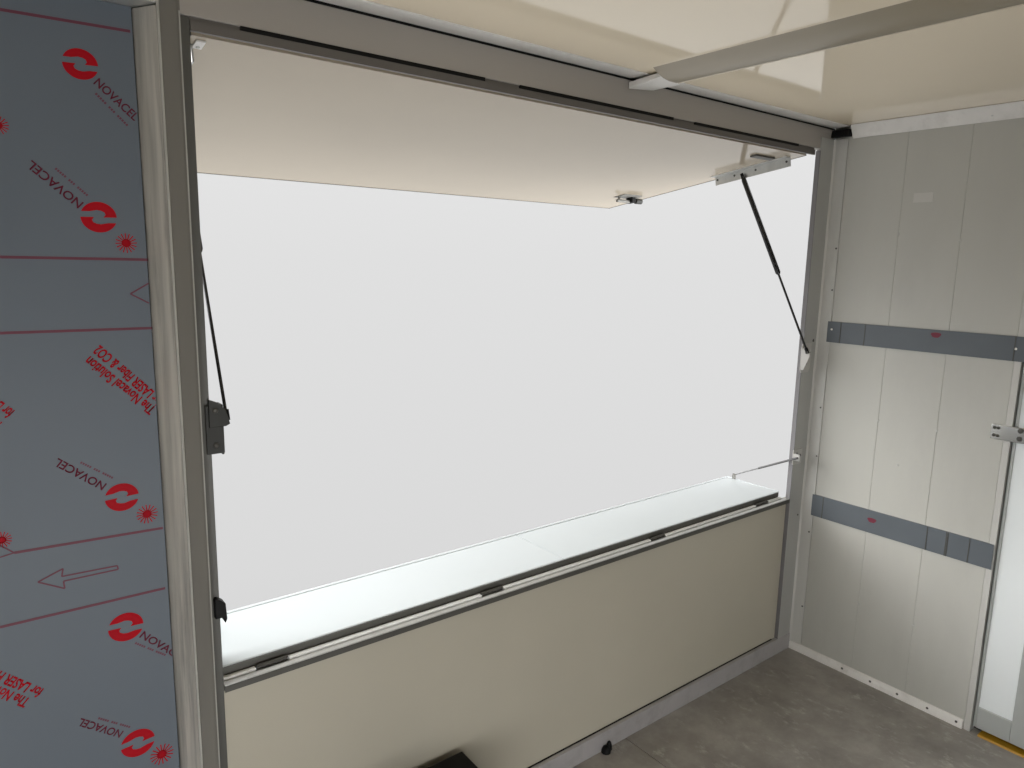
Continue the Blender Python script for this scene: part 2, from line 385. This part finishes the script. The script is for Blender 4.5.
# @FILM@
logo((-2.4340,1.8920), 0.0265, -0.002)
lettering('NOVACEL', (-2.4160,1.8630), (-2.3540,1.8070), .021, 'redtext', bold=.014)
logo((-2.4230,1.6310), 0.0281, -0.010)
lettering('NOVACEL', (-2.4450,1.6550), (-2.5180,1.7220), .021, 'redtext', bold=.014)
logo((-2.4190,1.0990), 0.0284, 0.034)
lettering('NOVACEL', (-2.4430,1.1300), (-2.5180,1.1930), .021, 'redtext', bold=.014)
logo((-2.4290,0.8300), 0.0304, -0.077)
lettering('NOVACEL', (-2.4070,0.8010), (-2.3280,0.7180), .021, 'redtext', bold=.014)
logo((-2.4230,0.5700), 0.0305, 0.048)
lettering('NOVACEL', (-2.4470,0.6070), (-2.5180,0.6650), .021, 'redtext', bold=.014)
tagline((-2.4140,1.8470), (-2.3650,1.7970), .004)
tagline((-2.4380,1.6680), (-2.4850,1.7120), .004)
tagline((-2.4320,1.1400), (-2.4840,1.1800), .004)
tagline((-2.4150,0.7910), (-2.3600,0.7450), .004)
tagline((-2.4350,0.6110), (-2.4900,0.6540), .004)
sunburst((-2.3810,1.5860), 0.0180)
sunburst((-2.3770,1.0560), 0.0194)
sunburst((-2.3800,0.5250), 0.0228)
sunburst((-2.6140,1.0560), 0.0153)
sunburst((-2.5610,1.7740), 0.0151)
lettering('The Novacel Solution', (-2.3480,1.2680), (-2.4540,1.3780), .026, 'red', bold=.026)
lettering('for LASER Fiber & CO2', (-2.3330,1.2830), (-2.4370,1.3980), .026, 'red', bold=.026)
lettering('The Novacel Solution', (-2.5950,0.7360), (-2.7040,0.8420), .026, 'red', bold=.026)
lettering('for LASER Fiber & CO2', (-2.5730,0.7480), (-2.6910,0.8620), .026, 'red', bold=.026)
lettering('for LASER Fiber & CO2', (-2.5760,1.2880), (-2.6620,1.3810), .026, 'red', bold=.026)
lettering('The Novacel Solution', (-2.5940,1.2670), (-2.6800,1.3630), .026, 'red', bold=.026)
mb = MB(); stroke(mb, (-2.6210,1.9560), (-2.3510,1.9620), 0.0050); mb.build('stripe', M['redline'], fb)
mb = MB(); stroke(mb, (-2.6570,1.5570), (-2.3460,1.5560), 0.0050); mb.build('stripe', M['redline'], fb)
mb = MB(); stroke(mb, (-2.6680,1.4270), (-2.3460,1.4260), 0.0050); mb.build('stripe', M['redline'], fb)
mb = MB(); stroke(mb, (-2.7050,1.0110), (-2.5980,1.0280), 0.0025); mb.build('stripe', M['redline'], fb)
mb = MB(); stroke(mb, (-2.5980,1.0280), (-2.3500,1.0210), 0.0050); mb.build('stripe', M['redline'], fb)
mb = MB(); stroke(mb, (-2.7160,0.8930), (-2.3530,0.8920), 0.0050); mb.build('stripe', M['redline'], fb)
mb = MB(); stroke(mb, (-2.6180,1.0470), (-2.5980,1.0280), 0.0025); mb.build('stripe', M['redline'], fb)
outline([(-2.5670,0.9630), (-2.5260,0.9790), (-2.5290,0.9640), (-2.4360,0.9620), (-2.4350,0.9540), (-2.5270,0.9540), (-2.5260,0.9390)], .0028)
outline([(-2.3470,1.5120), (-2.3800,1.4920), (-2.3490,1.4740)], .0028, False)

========

Go through the listing above and quote it exactly, apart from its images.

**ANSWER FOR THE TASK**
Continue the Blender Python script for this scene: part 2, from line 385. This part finishes the script. The script is for Blender 4.5.
# @FILM@
logo((-2.4340,1.8920), 0.0265, -0.002)
lettering('NOVACEL', (-2.4160,1.8630), (-2.3540,1.8070), .021, 'redtext', bold=.014)
logo((-2.4230,1.6310), 0.0281, -0.010)
lettering('NOVACEL', (-2.4450,1.6550), (-2.5180,1.7220), .021, 'redtext', bold=.014)
logo((-2.4190,1.0990), 0.0284, 0.034)
lettering('NOVACEL', (-2.4430,1.1300), (-2.5180,1.1930), .021, 'redtext', bold=.014)
logo((-2.4290,0.8300), 0.0304, -0.077)
lettering('NOVACEL', (-2.4070,0.8010), (-2.3280,0.7180), .021, 'redtext', bold=.014)
logo((-2.4230,0.5700), 0.0305, 0.048)
lettering('NOVACEL', (-2.4470,0.6070), (-2.5180,0.6650), .021, 'redtext', bold=.014)
tagline((-2.4140,1.8470), (-2.3650,1.7970), .004)
tagline((-2.4380,1.6680), (-2.4850,1.7120), .004)
tagline((-2.4320,1.1400), (-2.4840,1.1800), .004)
tagline((-2.4150,0.7910), (-2.3600,0.7450), .004)
tagline((-2.4350,0.6110), (-2.4900,0.6540), .004)
sunburst((-2.3810,1.5860), 0.0180)
sunburst((-2.3770,1.0560), 0.0194)
sunburst((-2.3800,0.5250), 0.0228)
sunburst((-2.6140,1.0560), 0.0153)
sunburst((-2.5610,1.7740), 0.0151)
lettering('The Novacel Solution', (-2.3480,1.2680), (-2.4540,1.3780), .026, 'red', bold=.026)
lettering('for LASER Fiber & CO2', (-2.3330,1.2830), (-2.4370,1.3980), .026, 'red', bold=.026)
lettering('The Novacel Solution', (-2.5950,0.7360), (-2.7040,0.8420), .026, 'red', bold=.026)
lettering('for LASER Fiber & CO2', (-2.5730,0.7480), (-2.6910,0.8620), .026, 'red', bold=.026)
lettering('for LASER Fiber & CO2', (-2.5760,1.2880), (-2.6620,1.3810), .026, 'red', bold=.026)
lettering('The Novacel Solution', (-2.5940,1.2670), (-2.6800,1.3630), .026, 'red', bold=.026)
mb = MB(); stroke(mb, (-2.6210,1.9560), (-2.3510,1.9620), 0.0050); mb.build('stripe', M['redline'], fb)
mb = MB(); stroke(mb, (-2.6570,1.5570), (-2.3460,1.5560), 0.0050); mb.build('stripe', M['redline'], fb)
mb = MB(); stroke(mb, (-2.6680,1.4270), (-2.3460,1.4260), 0.0050); mb.build('stripe', M['redline'], fb)
mb = MB(); stroke(mb, (-2.7050,1.0110), (-2.5980,1.0280), 0.0025); mb.build('stripe', M['redline'], fb)
mb = MB(); stroke(mb, (-2.5980,1.0280), (-2.3500,1.0210), 0.0050); mb.build('stripe', M['redline'], fb)
mb = MB(); stroke(mb, (-2.7160,0.8930), (-2.3530,0.8920), 0.0050); mb.build('stripe', M['redline'], fb)
mb = MB(); stroke(mb, (-2.6180,1.0470), (-2.5980,1.0280), 0.0025); mb.build('stripe', M['redline'], fb)
outline([(-2.5670,0.9630), (-2.5260,0.9790), (-2.5290,0.9640), (-2.4360,0.9620), (-2.4350,0.9540), (-2.5270,0.9540), (-2.5260,0.9390)], .0028)
outline([(-2.3470,1.5120), (-2.3800,1.4920), (-2.3490,1.4740)], .0028, False)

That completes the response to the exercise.